The AGI was launched in 2008, as part of the World Bank Group’s Gender Action Plan -- Gender Equality as Smart Economics -- to promote the transition of adolescent girls from school to productive employment. With total funds of US$20 million so far, the AGI already includes Afghanistan, Jordan, Lao People’s Democratic Republic, Liberia, Nepal, Rwanda, and South Sudan. The World Bank’s partners in the AGI are the Nike Foundation and the governments of Afghanistan, Australia, Denmark, Jordan, Lao PDR, Liberia, Nepal, Norway, Rwanda, Southern Sudan, Sweden, and the United Kingdom. The Bank is also developing partnerships with other public and private sector organizations interested in joining the Initiative.

About the World Bank Support to Haiti

To help Haiti recover from the January 12 earthquake, the World Bank Group has pledged US$479 million by mid-2011, including relieving Haiti’s debt to the World Bank, which has been completed.

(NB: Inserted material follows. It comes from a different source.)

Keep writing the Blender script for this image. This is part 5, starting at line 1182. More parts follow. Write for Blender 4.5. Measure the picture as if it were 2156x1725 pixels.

As of today, the World Bank has delivered over half of this support: US$91 million are available to Government in the form of new projects, over US$106 million have been disbursed, of which 40 percent is in the form of budget support. The remaining 60 percent has been spent on community reconstruction, transitional offices and equipment for the Ministry of Finance, repairing damaged bridges and roads, draining canals, paying tuition fees for school children and providing them with meals, strengthening Haiti’s resilience to disasters, and figuring out how to better manage and recycle debris.